I had no idea. I decided to stop working so hard and set up a small investment company. But it had little meaning for me. I tried a spell of not working at all. But that just left me feeling guilty and useless. It was a long time before I realized that I could best achieve a satisfying purpose in life by writing books that, good or bad, nobody else could have written. I am lucky enough to enjoy a relaxed and pleasant lifestyle, with plenty of time for cycling, tennis, walking in beautiful countryside and meeting friends. But I am only really happy if I write something that has meaning for me every day.

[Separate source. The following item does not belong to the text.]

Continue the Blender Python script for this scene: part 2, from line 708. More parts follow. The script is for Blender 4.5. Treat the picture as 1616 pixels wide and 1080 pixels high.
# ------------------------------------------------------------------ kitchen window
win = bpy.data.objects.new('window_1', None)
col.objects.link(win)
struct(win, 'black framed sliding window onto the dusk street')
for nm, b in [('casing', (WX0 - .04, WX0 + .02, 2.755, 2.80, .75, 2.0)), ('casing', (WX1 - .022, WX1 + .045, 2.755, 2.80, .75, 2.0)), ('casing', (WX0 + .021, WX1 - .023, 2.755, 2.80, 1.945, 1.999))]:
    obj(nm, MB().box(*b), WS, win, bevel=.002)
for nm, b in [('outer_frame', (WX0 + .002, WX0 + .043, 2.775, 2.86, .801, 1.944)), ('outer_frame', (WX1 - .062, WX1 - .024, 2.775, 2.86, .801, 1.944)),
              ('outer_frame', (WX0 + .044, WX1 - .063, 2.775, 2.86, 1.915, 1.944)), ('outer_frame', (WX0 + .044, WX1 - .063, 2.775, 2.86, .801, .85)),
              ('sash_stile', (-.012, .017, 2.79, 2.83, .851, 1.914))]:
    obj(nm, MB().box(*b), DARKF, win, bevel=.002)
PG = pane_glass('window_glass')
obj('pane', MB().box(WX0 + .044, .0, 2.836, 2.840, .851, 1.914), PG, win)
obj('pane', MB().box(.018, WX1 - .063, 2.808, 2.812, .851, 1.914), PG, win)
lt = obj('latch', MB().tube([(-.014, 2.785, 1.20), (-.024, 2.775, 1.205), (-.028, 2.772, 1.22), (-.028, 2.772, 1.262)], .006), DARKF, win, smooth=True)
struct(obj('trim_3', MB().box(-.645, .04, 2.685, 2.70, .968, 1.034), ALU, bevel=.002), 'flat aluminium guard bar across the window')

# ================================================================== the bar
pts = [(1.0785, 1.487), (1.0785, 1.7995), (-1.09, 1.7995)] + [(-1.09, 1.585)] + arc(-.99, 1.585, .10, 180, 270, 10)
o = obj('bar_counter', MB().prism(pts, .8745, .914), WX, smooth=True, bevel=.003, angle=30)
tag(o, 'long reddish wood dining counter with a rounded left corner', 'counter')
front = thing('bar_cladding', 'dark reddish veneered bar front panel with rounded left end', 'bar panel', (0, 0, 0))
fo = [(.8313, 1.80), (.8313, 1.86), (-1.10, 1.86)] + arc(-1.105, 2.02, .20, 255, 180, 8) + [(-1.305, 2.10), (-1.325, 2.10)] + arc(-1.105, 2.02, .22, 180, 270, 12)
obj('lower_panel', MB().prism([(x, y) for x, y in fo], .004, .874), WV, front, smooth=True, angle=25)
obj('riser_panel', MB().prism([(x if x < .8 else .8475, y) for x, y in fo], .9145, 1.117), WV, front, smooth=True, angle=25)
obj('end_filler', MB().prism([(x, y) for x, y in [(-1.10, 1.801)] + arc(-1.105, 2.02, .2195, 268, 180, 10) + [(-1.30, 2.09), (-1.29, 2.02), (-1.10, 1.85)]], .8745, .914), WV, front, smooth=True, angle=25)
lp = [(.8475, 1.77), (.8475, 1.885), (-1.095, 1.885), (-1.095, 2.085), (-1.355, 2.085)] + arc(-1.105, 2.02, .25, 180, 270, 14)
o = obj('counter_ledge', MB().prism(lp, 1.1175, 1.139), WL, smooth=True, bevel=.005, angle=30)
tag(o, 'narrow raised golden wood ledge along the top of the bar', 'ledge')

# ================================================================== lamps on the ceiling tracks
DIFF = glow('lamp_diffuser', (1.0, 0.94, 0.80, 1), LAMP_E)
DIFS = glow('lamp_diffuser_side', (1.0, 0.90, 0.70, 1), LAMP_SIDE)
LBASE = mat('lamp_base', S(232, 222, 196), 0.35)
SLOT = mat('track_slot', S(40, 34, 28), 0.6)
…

Nothing is more important than achieving meaning in your life. Viktor Frankl, the Austrian doctor and philosopher, wrote one of the most important books of the last century, Man’s Search for Meaning, after he was liberated from Dachau concentration camp. Meaning, he said, derives from achievement – from creating something or performing a deed that derives from your unique imagination and talents. When we crave meaning but cannot find it, we use money, sex, entertainment or even violence as substitutes. We think these will make us happy, but they don’t. Indeed, the very search for happiness is misguided because it comes only when we are not looking for it – at that moment when we find meaning by losing ourselves in productive self-expression. Happiness is a by-product of leading a life with meaning. ‘Only the unfulfilment of potential is meaningless,’ said Frankl, ‘not life itself.’2 Bertrand Russell put it slightly differently: ‘Anything you’re good at contributes to happiness.’3

One of modern philosophy’s greatest revelations has been that greatness lies within. Saint Paul talked about the variety of gifts that the early Christians possessed, but as the Canadian philosopher Charles Taylor has brilliantly shown, it was only in the late eighteenth century that the idea of human originality and uniqueness came to the fore. The poet Johann Gottfried Herder (1744–1803), for example, wrote, ‘each human being has his own measure, as it were an accord peculiar to him of all his feelings to each other’. The differences between individuals are important, he said, and each of us should tread a unique path and live up to our originality.4 Nowadays, we take it for granted that we all have a vital inner self, almost in the same way that we have arms and legs, but that notion did not always exist.